STORED DATA:

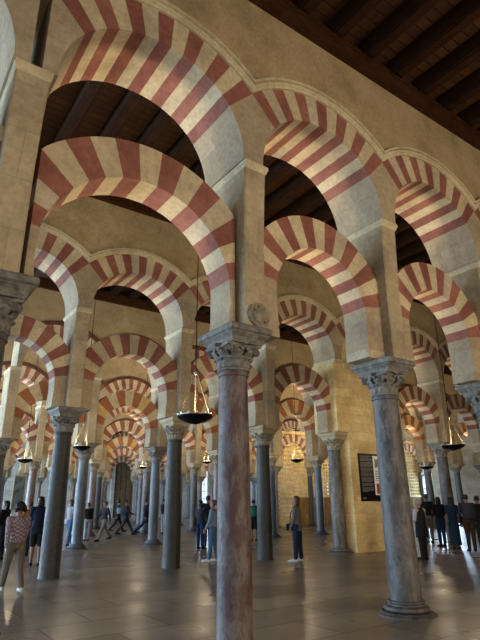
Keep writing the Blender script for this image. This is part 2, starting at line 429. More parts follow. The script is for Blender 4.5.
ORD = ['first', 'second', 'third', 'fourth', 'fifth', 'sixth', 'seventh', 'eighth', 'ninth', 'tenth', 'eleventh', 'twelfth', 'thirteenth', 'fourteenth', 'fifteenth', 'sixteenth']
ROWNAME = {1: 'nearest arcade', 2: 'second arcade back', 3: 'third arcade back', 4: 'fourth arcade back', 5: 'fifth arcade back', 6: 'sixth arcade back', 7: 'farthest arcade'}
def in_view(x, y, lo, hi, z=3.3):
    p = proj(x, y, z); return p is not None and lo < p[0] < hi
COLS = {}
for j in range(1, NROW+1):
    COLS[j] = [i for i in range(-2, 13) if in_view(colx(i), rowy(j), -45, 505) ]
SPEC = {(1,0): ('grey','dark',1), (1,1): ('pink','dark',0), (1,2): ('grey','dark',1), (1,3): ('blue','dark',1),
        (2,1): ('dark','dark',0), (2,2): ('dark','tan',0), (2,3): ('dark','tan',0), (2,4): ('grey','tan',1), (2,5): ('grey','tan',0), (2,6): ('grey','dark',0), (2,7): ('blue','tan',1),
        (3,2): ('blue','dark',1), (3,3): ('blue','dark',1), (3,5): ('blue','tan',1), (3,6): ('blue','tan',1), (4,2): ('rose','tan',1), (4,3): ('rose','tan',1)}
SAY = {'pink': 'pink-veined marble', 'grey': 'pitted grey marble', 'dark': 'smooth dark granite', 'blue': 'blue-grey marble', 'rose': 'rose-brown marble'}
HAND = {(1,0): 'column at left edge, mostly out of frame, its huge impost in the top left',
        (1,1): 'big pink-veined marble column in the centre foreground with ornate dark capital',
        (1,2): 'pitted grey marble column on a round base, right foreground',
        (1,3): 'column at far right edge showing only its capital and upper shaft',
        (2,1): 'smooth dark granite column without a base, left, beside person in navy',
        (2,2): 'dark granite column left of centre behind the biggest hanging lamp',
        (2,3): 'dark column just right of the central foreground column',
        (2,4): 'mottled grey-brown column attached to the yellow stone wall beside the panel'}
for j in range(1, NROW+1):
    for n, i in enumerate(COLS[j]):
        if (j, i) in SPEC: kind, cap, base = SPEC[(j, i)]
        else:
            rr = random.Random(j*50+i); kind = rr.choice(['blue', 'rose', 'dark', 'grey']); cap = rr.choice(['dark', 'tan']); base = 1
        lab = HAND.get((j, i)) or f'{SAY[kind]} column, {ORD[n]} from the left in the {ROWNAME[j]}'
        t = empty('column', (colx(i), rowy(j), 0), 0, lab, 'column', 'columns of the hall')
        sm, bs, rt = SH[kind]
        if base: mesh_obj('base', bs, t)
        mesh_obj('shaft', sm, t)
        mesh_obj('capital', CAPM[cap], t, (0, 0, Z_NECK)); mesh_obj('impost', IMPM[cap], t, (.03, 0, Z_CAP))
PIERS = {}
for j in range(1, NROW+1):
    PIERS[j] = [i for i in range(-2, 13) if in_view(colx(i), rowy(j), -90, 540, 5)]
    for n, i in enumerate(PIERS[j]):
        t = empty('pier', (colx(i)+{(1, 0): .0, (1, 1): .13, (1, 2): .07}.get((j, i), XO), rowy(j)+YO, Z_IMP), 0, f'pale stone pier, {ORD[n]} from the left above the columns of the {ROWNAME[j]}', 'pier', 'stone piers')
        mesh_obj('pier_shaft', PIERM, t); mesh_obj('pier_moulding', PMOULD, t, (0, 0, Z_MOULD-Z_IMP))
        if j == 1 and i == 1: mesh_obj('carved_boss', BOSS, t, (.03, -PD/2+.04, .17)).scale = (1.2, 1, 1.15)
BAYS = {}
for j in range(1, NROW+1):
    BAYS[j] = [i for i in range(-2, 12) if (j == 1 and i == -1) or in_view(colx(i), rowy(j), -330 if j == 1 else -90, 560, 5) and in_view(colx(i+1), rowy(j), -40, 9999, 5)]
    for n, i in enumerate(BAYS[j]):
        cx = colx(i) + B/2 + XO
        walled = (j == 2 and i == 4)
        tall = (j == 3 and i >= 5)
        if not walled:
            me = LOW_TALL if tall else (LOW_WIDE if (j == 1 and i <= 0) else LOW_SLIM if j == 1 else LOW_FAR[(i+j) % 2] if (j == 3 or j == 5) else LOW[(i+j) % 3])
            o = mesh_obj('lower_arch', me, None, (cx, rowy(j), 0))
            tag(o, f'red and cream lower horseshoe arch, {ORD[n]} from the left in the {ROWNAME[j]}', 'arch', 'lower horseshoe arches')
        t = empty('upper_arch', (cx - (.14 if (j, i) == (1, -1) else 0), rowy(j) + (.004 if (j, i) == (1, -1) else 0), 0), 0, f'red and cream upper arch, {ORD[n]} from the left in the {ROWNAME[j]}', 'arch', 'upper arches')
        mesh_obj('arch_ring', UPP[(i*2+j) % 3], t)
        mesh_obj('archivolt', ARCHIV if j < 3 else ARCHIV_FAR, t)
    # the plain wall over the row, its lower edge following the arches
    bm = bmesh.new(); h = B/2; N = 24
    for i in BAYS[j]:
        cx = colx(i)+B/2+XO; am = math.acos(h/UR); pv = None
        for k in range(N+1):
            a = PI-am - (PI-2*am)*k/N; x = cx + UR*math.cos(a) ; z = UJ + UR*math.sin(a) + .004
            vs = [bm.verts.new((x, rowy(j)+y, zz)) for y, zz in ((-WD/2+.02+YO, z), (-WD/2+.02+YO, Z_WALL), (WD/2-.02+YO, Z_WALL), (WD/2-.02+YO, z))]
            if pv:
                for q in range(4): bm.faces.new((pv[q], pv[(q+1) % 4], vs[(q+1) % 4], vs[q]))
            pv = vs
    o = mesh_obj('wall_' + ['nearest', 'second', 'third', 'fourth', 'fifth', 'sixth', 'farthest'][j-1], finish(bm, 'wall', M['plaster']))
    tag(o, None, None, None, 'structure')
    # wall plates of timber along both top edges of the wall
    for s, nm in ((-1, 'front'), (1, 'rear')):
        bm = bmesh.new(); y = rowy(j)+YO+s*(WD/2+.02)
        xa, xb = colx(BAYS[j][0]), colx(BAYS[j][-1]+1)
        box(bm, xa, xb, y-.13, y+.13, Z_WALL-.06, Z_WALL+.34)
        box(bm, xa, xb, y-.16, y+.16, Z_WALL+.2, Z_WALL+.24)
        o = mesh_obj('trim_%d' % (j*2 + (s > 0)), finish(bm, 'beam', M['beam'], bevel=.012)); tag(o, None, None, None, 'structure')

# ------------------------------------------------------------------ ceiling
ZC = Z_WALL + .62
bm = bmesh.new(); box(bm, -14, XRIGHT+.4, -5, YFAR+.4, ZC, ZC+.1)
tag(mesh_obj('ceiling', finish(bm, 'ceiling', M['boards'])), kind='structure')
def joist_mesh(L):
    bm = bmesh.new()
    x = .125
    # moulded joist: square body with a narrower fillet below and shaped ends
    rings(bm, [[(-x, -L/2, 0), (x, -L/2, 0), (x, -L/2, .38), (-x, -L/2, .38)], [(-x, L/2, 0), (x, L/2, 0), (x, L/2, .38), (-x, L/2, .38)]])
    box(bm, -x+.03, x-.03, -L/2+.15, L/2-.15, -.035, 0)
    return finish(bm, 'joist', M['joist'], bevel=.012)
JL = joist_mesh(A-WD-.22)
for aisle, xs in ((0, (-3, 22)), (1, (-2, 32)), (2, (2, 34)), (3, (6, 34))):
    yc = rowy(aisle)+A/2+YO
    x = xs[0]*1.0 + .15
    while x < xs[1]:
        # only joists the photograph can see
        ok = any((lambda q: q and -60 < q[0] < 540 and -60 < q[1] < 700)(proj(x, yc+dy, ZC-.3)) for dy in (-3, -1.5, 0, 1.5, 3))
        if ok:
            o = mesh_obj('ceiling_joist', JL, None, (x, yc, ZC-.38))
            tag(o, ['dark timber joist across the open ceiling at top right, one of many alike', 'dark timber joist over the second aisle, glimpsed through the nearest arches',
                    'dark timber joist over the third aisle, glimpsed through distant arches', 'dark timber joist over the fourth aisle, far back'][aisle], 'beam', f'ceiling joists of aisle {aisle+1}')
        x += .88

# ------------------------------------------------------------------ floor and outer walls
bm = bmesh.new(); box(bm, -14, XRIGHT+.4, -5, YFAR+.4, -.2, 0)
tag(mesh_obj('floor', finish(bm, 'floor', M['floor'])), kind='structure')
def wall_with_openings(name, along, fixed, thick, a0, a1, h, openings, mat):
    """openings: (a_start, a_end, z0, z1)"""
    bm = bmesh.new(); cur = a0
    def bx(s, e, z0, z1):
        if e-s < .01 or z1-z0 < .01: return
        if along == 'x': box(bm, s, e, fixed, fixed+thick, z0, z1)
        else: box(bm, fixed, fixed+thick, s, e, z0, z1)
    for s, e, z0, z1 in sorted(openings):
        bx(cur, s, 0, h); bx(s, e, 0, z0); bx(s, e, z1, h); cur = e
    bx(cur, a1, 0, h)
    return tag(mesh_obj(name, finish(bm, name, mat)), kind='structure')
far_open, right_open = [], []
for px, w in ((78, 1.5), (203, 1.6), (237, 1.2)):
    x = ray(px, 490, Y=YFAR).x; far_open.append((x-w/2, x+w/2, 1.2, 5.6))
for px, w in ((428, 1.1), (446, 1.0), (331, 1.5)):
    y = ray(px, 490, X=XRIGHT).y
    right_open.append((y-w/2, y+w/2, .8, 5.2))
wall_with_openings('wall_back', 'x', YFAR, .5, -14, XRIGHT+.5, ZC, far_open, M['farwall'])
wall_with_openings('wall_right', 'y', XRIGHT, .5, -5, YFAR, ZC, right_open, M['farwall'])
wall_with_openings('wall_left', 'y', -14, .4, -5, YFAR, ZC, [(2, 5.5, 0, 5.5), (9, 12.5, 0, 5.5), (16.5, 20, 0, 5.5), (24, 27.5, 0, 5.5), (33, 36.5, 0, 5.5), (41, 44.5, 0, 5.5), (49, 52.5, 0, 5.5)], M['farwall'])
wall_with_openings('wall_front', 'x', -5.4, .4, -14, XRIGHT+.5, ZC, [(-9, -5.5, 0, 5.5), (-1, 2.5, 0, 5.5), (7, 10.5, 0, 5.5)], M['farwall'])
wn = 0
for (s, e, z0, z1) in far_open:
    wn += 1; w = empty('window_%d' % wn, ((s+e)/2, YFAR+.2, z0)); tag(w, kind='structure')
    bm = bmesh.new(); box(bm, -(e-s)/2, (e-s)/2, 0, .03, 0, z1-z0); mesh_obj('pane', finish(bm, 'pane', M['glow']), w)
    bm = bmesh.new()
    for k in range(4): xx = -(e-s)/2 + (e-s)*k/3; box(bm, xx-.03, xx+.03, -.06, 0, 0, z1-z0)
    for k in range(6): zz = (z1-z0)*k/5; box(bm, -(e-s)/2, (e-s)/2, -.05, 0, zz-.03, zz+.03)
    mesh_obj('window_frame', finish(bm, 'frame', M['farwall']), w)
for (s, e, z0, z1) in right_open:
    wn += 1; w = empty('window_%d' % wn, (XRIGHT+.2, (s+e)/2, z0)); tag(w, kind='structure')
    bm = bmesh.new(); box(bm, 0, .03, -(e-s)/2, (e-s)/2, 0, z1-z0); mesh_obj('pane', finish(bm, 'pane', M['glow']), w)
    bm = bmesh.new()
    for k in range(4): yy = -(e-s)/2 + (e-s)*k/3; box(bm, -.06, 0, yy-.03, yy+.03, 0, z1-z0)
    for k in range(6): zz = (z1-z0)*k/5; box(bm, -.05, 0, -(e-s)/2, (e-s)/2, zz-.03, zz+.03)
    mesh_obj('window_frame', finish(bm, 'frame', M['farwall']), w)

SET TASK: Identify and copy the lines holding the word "else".

OUTPUT:
        else:
    BAYS[j] = [i for i in range(-2, 12) if (j == 1 and i == -1) or in_view(colx(i), rowy(j), -330 if j == 1 else -90, 560, 5) and in_view(colx(i+1), rowy(j), -40, 9999, 5)]
            me = LOW_TALL if tall else (LOW_WIDE if (j == 1 and i <= 0) else LOW_SLIM if j == 1 else LOW_FAR[(i+j) % 2] if (j == 3 or j == 5) else LOW[(i+j) % 3])
        t = empty('upper_arch', (cx - (.14 if (j, i) == (1, -1) else 0), rowy(j) + (.004 if (j, i) == (1, -1) else 0), 0), 0, f'red and cream upper arch, {ORD[n]} from the left in the {ROWNAME[j]}', 'arch', 'upper arches')
        mesh_obj('archivolt', ARCHIV if j < 3 else ARCHIV_FAR, t)
        else: box(bm, fixed, fixed+thick, s, e, z0, z1)